A realidade é apresentada ou forjada de forma maniqueísta. Considerando-se que a mídia parte da perspectiva da vítima, claro que sua preocupação primeira é com o endurecimento do sistema penal. Considerando-se, de outro lado, que ela é seletiva (tanto quanto o sistema penal), é evidente que a criminalidade é apresentada por meio de estereótipos bem conhecidos.
Diz a mídia, constantemente, que o sistema penal é muito benigno e que os juízes são muito permissivos. Com isso ela não só gera uma demanda de mais endurecimento, como efetivamente alcança esse objetivo (na medida em que os legisladores e muitos juízes sucumbem diante da pressão midiática).

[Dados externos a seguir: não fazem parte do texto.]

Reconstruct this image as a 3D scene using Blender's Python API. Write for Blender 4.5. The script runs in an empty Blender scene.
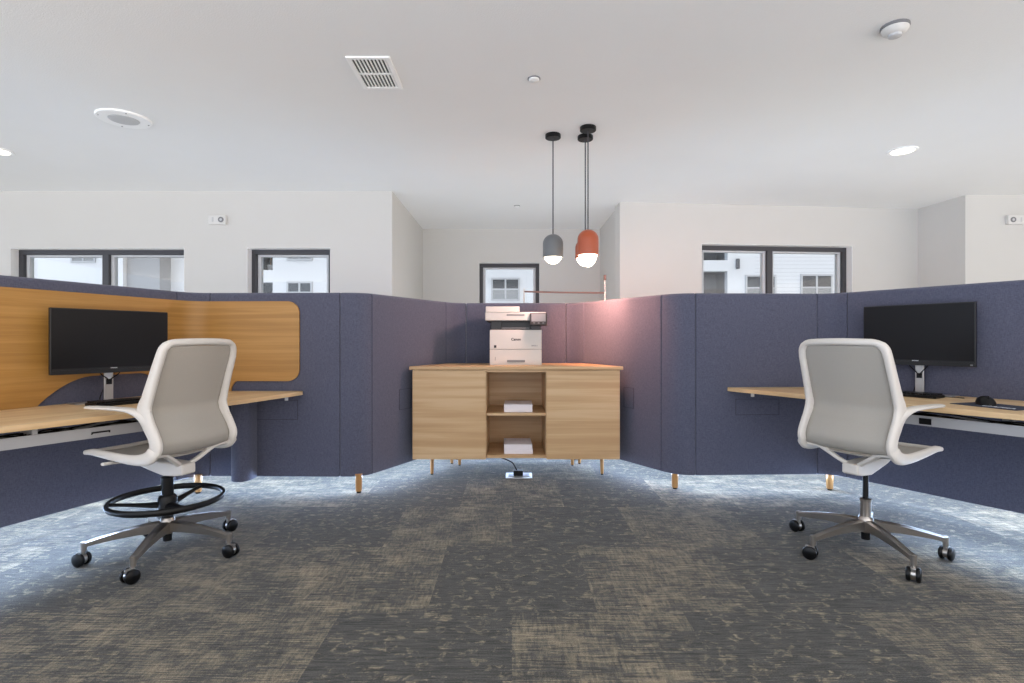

A mídia retrata a violência, mas de forma dramatizada. Em algumas vezes cria "ondas artificiais" de violência. O resultado de tudo isso é o incremento do medo, do alarme social, a ponto de desfazer os limites existentes entre o distante e o local (mesmo em cidades pequenas, onde a criminalidade é muito baixa, a sensação de insegurança passa a ser muito grande).
Mas o mais nefasto efeito da midiatização da violência, sem sombra de dúvida, é o que a alta comissária da ONU (Organização das Nações Unidas) para os Direitos Humanos (Louise Arbour, O Estado de S. Paulo de 06/12/07, p. C8) sublinhou:
"As discussões sobre segurança e violência estão sendo distorcidas porque a opinião pública, assustada com altos índices de criminalidade, está legitimando ações violentas e fora da lei do Estado, sobretudo por meio de operações militares (...). Nada justifica a escalada da violência, que ocorre quando o Estado responde às ações criminosas com mais violência".